Avner Dorman’s “Karsilama” followed Schubert’s piece. The duo played on separate pianos in a rhythm of 9/8, which made the piece fast-paced. The key changes throughout also kept the audience on their toes.

Next was Sergey Prokofiev’s “Symphony No.1 in D, Op. 25, ‘Classical.’” Kohlberg and Haroni were visibly emotionally invested in the graceful and majestic symphony, with their hands mirroring each other with each stroke of a piano key.

The duo commissioned a friend of theirs—Samir Odde Tamimi—for the next piece, “Amal.” The two pianists changed the look and sound to a classic piano piece by plucking the strings of the instrument for parts of the song, adding a lot of mystery and excitement to the piece.

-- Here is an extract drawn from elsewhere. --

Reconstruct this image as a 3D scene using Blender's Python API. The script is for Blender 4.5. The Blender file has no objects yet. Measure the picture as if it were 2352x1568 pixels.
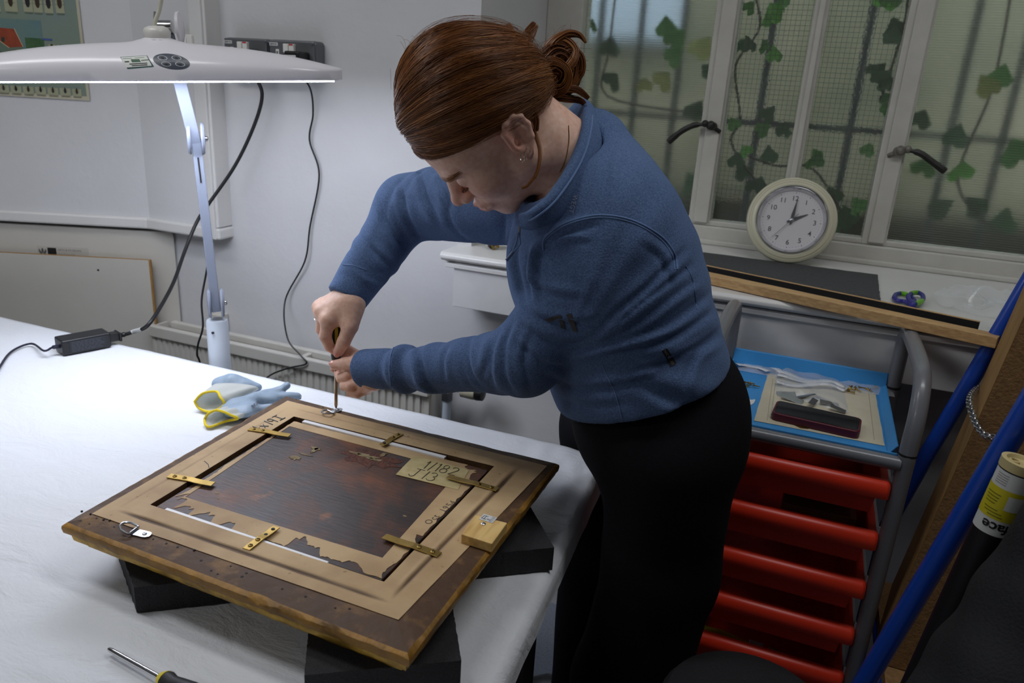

The concert concluded with one of Kohlberg and Haroni’s favorites: Sergei Rachmaninoff’s “Suite No. 1 Op. 5.” Kohlberg compared the first movement to a peaceful boat on the water and described the second movement as a deeper and more dramatic story. 

It was incredible seeing how the two musicians could play with such passion and force in one moment and such peace and tranquility in the next. In times of intensity, they would practically jump out of their seats as they played, whereas they would move their bodies in tune and in rhythm with the music in the more relaxed parts.

Kohlberg and Haroni have palpable chemistry that is clearly demonstrated through their interactions during their impressive performance. Together, they transcend not only the limits of musical talent, but of friendship and partnership as well.